I want EC2 instances to auto-terminate after 24h.
I do this with a script that is executed at instance launch:
shutdown | at now + 24 hours
The instance shuts down and the EBS volumes are terminated when the instance is terminated, so that's fine.
In the console the instance is indicated as not-reachable for some time, until it is declared as terminated. I wonder if it is bad practice to shut down an instance this way, and if terminating it with AWS CLI would be better.
The docs say:
When an EC2 instance is terminated using the terminate-instances command, the following is registered at the OS level:
The API request will send a button press event to the guest.
Various system services will be stopped as a result of the button press event. systemd handles a graceful shutdown of the system. Graceful shutdown is triggered by the ACPI shutdown button press event from the hypervisor.

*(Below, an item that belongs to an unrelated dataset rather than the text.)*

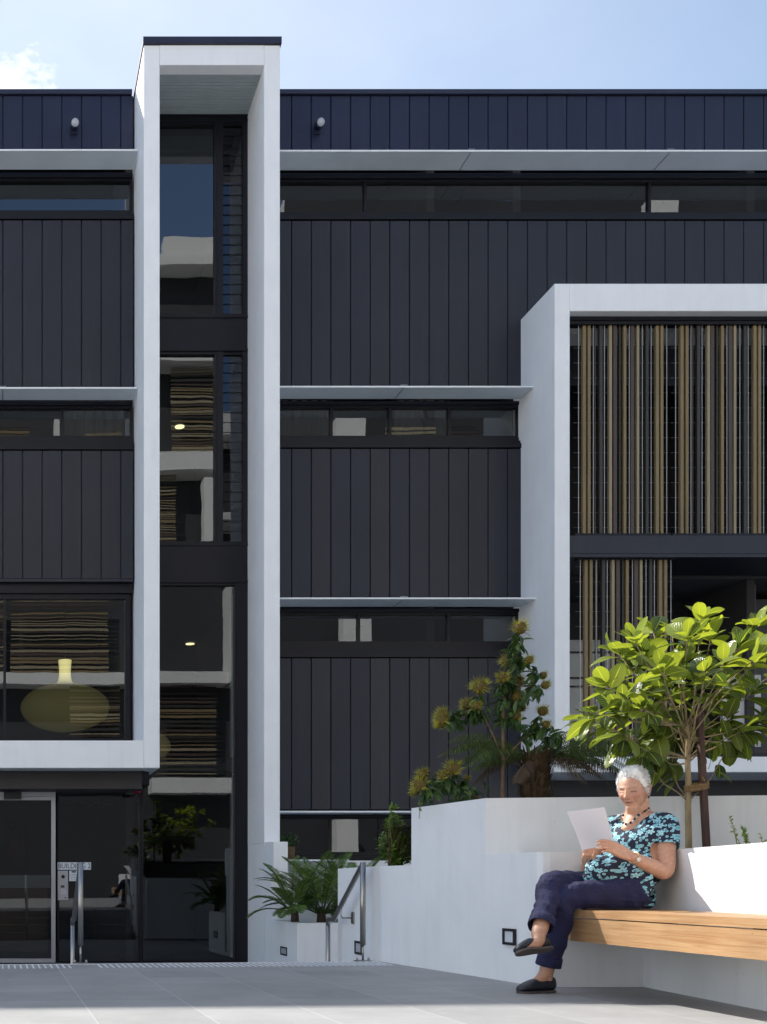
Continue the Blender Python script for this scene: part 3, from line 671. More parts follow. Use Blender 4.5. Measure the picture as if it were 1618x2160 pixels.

- ACPI shutdown will be initiated.
- The instance will shut down when the graceful shutdown process exits. There is no configurable OS shutdown time.
The instance is in an auto-scaling group that runs a REST web service, so there are most likely requests just being executed.
- What happens to requests that are still being executed? (The REST service has a 30 seconds timeout, so requests are not running longer than that.)
- Is a termination with
shutdown
less orderly than with the AWS CLI or a termination by the auto-scaling group?